* WORK TO COMPLETE *
Your copy of the material must match it exactly, except that pictures are dropped.

* DATA EXTRACT *
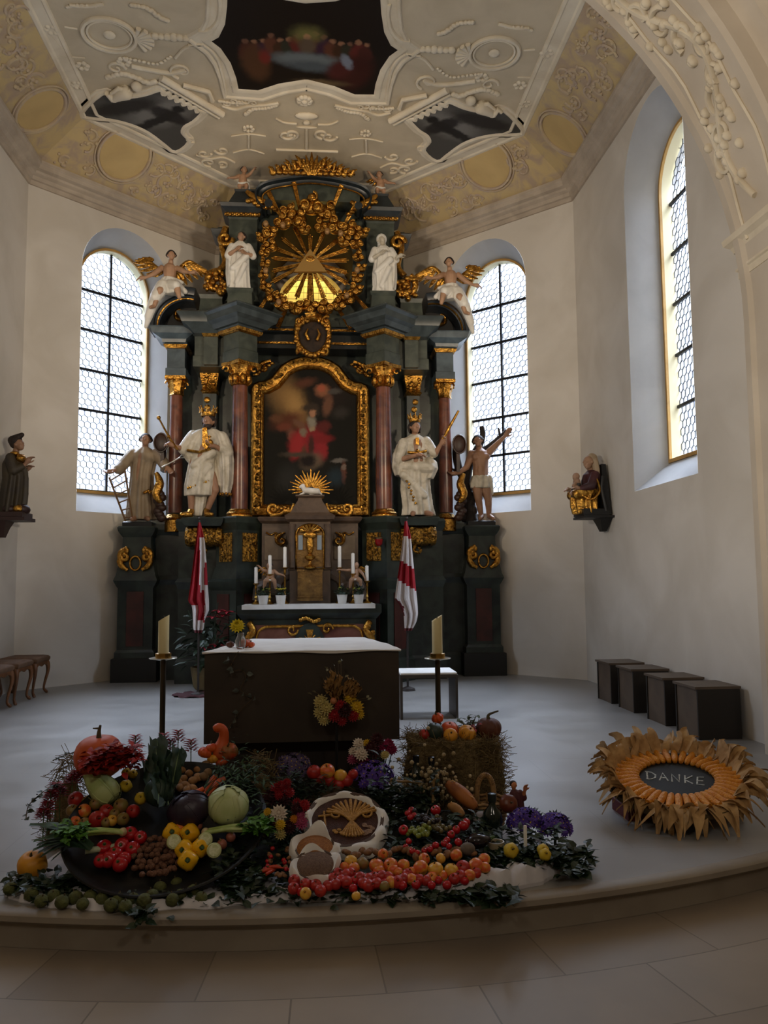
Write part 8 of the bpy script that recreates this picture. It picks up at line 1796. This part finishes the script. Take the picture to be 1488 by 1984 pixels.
g = A_(652,1420); t = thing('flower_stand', 'dark floor stand with corn husks, yellow and red dahlias before the altar', 'flower arrangement', (g.x, ya, 0))
b = MB(); b.tube([(g.x,ya,0.0),(g.x,ya,A_(655,1372).z)], .008, 8); b.lathe([(.09,0),(.085,.012),(.01,.02)], 20, (g.x, ya, 0)); W(b, 'pole', black_m, t, 40)
for px, py, c, R, d in ((622,1360,'cream',.05,0),(632,1372,'cream',.05,-.02),(620,1380,'cream',.045,0),(640,1384,'cream',.045,0),(628,1394,'cream',.04,0),(660,1368,'red',.042,-.03),(648,1386,'red',.045,-.03),(684,1386,'red',.042,-.02),(662,1396,'red',.036,-.02),(668,1375,'dark',.05,-.04),(690,1370,'yellow',.05,0),(678,1352,'yellow',.045,0),(696,1384,'yellow',.035,0)):
    b = MB(); bloom(b, A_(px, py, d), R, (rg.uniform(-.3,.3), -.9, .35)); o = W(b, 'blossom', fm[c], t, 0); o['label'] = c+' dahlia blossom' if c != 'dark' else 'dark red dahlia blossom'
hk = mat('corn_husk', '#b08a55', .7, col2='#94703e', scale=20)
for x0, y0, x1, y1, w in ((650,1360,632,1318,.03),(652,1362,640,1325,.03),(655,1360,655,1308,.022),(650,1360,628,1330,.02),(670,1352,690,1322,.03),(672,1350,680,1318,.03),(668,1352,665,1330,.03),(676,1354,700,1334,.022),(650,1356,640,1300,.018)):
    b = MB(); a, c = A_(x0, y0), A_(x1, y1); bigleaf(b, a, c, w, (0,-.03,0)); W(b, 'husk', [hk, hk], t, 70)
b = MB(); b2 = MB()
for x, y in ((648,1290),(655,1284),(662,1280),(660,1286),(668,1312),(675,1318),(632,1300),(636,1296),(694,1322),(694,1334),(692,1346),(710,1352),(712,1356),(604,1346),(612,1342)):
    p = A_(x, y); b.tube([A_(660,1360), p.lerp(A_(660,1360),.4)+Vector((0,-.02,0)), p], .0016, 4); b2.leaf(p, .028, .018, rot3(rg.uniform(0,6.28), .6) @ Matrix.Rotation(.9, 4, 'X'))
W(b, 'twig', stemb, t, 0); W(b2, 'twig_leaf', mat('pale_twig_leaf', '#7d7a5e', .7), t, 0)
b = MB(); b.ell(A_(646,1358,-.04), .02, 10, 7); W(b, 'small_fruit', mat('peach_fruit', '#b5724a', .5), t, 70)

# corn wreath with the chalked word
WT = radians(13); wc = aty(1311, 1514, 4.72); t = thing('corn_wreath', 'sunflower-like wreath of corn cobs and husks around a black disc', 'wreath', wc, 0, None, (WT,0,-.40))
b = MB(); b.lathe([(.0,-.012),(.222,-.012),(.226,.0),(.222,.012),(.0,.012)], 48, caps=False); bd = b.build('board', mat('chalkboard', '#101312', .7), t, 40)
strokes = {'D': [[(0,0),(0,1)],[(-.12,1.0),(.35,.92),(.62,.62),(.55,.25),(.2,.0),(-.12,.02)]], 'A': [[(0,0),(.32,1),(.66,0)],[(.12,.36),(.56,.4)]], 'N': [[(0,0),(.02,1),(.55,.05),(.6,1.0)]], 'K': [[(0,0),(0,1)],[(.55,1.0),(.04,.45),(.58,0)]], 'E': [[(.5,1.0),(.02,.95),(0,.02),(.52,.0)],[(.02,.5),(.42,.52)]]}
b = MB()
for i, (ch, x0) in enumerate(zip('DANKE', (-.165,-.10,-.03,.045,.115))):
    for s in strokes[ch]:
        b.tube([(x0+u*.075+.004*sin(v*5+i), -.055+v*.10-.012*(i-2)*.6+.02, .0135) for u, v in s], .0052, 5, flat=((0,0,1),.35))
b.build('chalk_word', mat('chalk', '#d5d8d4', .9, col2='#8f948f', scale=90), bd, 60)
NC = 40; r_ = random.Random(40); kern = mat('corn_kernel', '#e29a28', .42, col2='#d07f1c', scale=60, bump=.6, bscale=110)
dry = mat('dry_husk', '#c4a06c', .75, col2='#9c784a', scale=14)
for i in range(NC):
    a = 2*pi*i/NC; d = Vector((cos(a), sin(a), 0)); L = r_.uniform(.145,.165); b = MB(); k = 8
    b.tube([d*(.212+L*q/(k-1))+Vector((0,0,.022+.004*sin(q))) for q in range(k)], [.0145*(1 if q else .8)+.0075*sin(pi*q/(k-1)) for q in range(k)], 10); b.v = [tuple(Vector(v)+Vector((0,0,.0012*sin(90*(v[0]*d.x+v[1]*d.y))))) for v in b.v]
    co_ = b.build('corn_cob', kern, t, 80); b = MB()
    for q in range(r_.choice((4,5,6))):
        aa = a+r_.gauss(0,.16); dd = Vector((cos(aa), sin(aa), 0)); e = dd*r_.uniform(.40,.54)+Vector((0,0,r_.uniform(-.05,.10)*(1.0 if sin(aa) < .3 else 1.4)-.11*max(0, -sin(aa)))); s = Vector((-sin(aa), cos(aa), 0)); st_ = d*(.345)+Vector((0,0,.012)); w = r_.uniform(.02,.04); rows = []
        tw = r_.uniform(-2.2,2.2)
        for j in range(7):
            v = j/6; p = st_.lerp(e, v)+Vector((0,0,.045*sin(pi*v)))+s*.03*sin(2.5*v+tw)*v; ww = w*(.35+.9*sin(pi*min(1,.1+.8*v)))*(1-.7*v*v); rows.append([p+(s*cos(tw*v)+Vector((0,0,sin(tw*v))))*ww*u+Vector((0,0,.008*abs(u))) for u in (-1,-.5,0,.5,1)])
        b.grid(rows)
    b.build('dry_husk', dry, co_, 70)
b = MB(); b.lathe([(.0,-.05),(.36,-.05),(.40,-.03),(.40,-.004),(.0,-.004)], 40, caps=False); b.build('backing', hay_d, t, 40)
b = MB(); cc2 = atz(1311, 1560, 0); b.box((wc.x+.02, wc.y+.06, .035), (.70,.26,.07)); b.box((wc.x, wc.y+.07, .08), (.5,.24,.02)); b.box((wc.x, wc.y+.16, .125), (.44,.05,.09))
o = W2(b, 'red_box', mat('red_box', '#5a1014', .7), Vector((wc.x, wc.y, 0)), 0); tag(o, 'low dark red box carrying the corn wreath, its corners peeping out', 'box')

* RESULT OF THE TASK *
Write part 8 of the bpy script that recreates this picture. It picks up at line 1796. This part finishes the script. Take the picture to be 1488 by 1984 pixels.
g = A_(652,1420); t = thing('flower_stand', 'dark floor stand with corn husks, yellow and red dahlias before the altar', 'flower arrangement', (g.x, ya, 0))
b = MB(); b.tube([(g.x,ya,0.0),(g.x,ya,A_(655,1372).z)], .008, 8); b.lathe([(.09,0),(.085,.012),(.01,.02)], 20, (g.x, ya, 0)); W(b, 'pole', black_m, t, 40)
for px, py, c, R, d in ((622,1360,'cream',.05,0),(632,1372,'cream',.05,-.02),(620,1380,'cream',.045,0),(640,1384,'cream',.045,0),(628,1394,'cream',.04,0),(660,1368,'red',.042,-.03),(648,1386,'red',.045,-.03),(684,1386,'red',.042,-.02),(662,1396,'red',.036,-.02),(668,1375,'dark',.05,-.04),(690,1370,'yellow',.05,0),(678,1352,'yellow',.045,0),(696,1384,'yellow',.035,0)):
    b = MB(); bloom(b, A_(px, py, d), R, (rg.uniform(-.3,.3), -.9, .35)); o = W(b, 'blossom', fm[c], t, 0); o['label'] = c+' dahlia blossom' if c != 'dark' else 'dark red dahlia blossom'
hk = mat('corn_husk', '#b08a55', .7, col2='#94703e', scale=20)
for x0, y0, x1, y1, w in ((650,1360,632,1318,.03),(652,1362,640,1325,.03),(655,1360,655,1308,.022),(650,1360,628,1330,.02),(670,1352,690,1322,.03),(672,1350,680,1318,.03),(668,1352,665,1330,.03),(676,1354,700,1334,.022),(650,1356,640,1300,.018)):
    b = MB(); a, c = A_(x0, y0), A_(x1, y1); bigleaf(b, a, c, w, (0,-.03,0)); W(b, 'husk', [hk, hk], t, 70)
b = MB(); b2 = MB()
for x, y in ((648,1290),(655,1284),(662,1280),(660,1286),(668,1312),(675,1318),(632,1300),(636,1296),(694,1322),(694,1334),(692,1346),(710,1352),(712,1356),(604,1346),(612,1342)):
    p = A_(x, y); b.tube([A_(660,1360), p.lerp(A_(660,1360),.4)+Vector((0,-.02,0)), p], .0016, 4); b2.leaf(p, .028, .018, rot3(rg.uniform(0,6.28), .6) @ Matrix.Rotation(.9, 4, 'X'))
W(b, 'twig', stemb, t, 0); W(b2, 'twig_leaf', mat('pale_twig_leaf', '#7d7a5e', .7), t, 0)
b = MB(); b.ell(A_(646,1358,-.04), .02, 10, 7); W(b, 'small_fruit', mat('peach_fruit', '#b5724a', .5), t, 70)

# corn wreath with the chalked word
WT = radians(13); wc = aty(1311, 1514, 4.72); t = thing('corn_wreath', 'sunflower-like wreath of corn cobs and husks around a black disc', 'wreath', wc, 0, None, (WT,0,-.40))
b = MB(); b.lathe([(.0,-.012),(.222,-.012),(.226,.0),(.222,.012),(.0,.012)], 48, caps=False); bd = b.build('board', mat('chalkboard', '#101312', .7), t, 40)
strokes = {'D': [[(0,0),(0,1)],[(-.12,1.0),(.35,.92),(.62,.62),(.55,.25),(.2,.0),(-.12,.02)]], 'A': [[(0,0),(.32,1),(.66,0)],[(.12,.36),(.56,.4)]], 'N': [[(0,0),(.02,1),(.55,.05),(.6,1.0)]], 'K': [[(0,0),(0,1)],[(.55,1.0),(.04,.45),(.58,0)]], 'E': [[(.5,1.0),(.02,.95),(0,.02),(.52,.0)],[(.02,.5),(.42,.52)]]}
b = MB()
for i, (ch, x0) in enumerate(zip('DANKE', (-.165,-.10,-.03,.045,.115))):
    for s in strokes[ch]:
        b.tube([(x0+u*.075+.004*sin(v*5+i), -.055+v*.10-.012*(i-2)*.6+.02, .0135) for u, v in s], .0052, 5, flat=((0,0,1),.35))
b.build('chalk_word', mat('chalk', '#d5d8d4', .9, col2='#8f948f', scale=90), bd, 60)
NC = 40; r_ = random.Random(40); kern = mat('corn_kernel', '#e29a28', .42, col2='#d07f1c', scale=60, bump=.6, bscale=110)
dry = mat('dry_husk', '#c4a06c', .75, col2='#9c784a', scale=14)
for i in range(NC):
    a = 2*pi*i/NC; d = Vector((cos(a), sin(a), 0)); L = r_.uniform(.145,.165); b = MB(); k = 8
    b.tube([d*(.212+L*q/(k-1))+Vector((0,0,.022+.004*sin(q))) for q in range(k)], [.0145*(1 if q else .8)+.0075*sin(pi*q/(k-1)) for q in range(k)], 10); b.v = [tuple(Vector(v)+Vector((0,0,.0012*sin(90*(v[0]*d.x+v[1]*d.y))))) for v in b.v]
    co_ = b.build('corn_cob', kern, t, 80); b = MB()
    for q in range(r_.choice((4,5,6))):
        aa = a+r_.gauss(0,.16); dd = Vector((cos(aa), sin(aa), 0)); e = dd*r_.uniform(.40,.54)+Vector((0,0,r_.uniform(-.05,.10)*(1.0 if sin(aa) < .3 else 1.4)-.11*max(0, -sin(aa)))); s = Vector((-sin(aa), cos(aa), 0)); st_ = d*(.345)+Vector((0,0,.012)); w = r_.uniform(.02,.04); rows = []
        tw = r_.uniform(-2.2,2.2)
        for j in range(7):
            v = j/6; p = st_.lerp(e, v)+Vector((0,0,.045*sin(pi*v)))+s*.03*sin(2.5*v+tw)*v; ww = w*(.35+.9*sin(pi*min(1,.1+.8*v)))*(1-.7*v*v); rows.append([p+(s*cos(tw*v)+Vector((0,0,sin(tw*v))))*ww*u+Vector((0,0,.008*abs(u))) for u in (-1,-.5,0,.5,1)])
        b.grid(rows)
    b.build('dry_husk', dry, co_, 70)
b = MB(); b.lathe([(.0,-.05),(.36,-.05),(.40,-.03),(.40,-.004),(.0,-.004)], 40, caps=False); b.build('backing', hay_d, t, 40)
b = MB(); cc2 = atz(1311, 1560, 0); b.box((wc.x+.02, wc.y+.06, .035), (.70,.26,.07)); b.box((wc.x, wc.y+.07, .08), (.5,.24,.02)); b.box((wc.x, wc.y+.16, .125), (.44,.05,.09))
o = W2(b, 'red_box', mat('red_box', '#5a1014', .7), Vector((wc.x, wc.y, 0)), 0); tag(o, 'low dark red box carrying the corn wreath, its corners peeping out', 'box')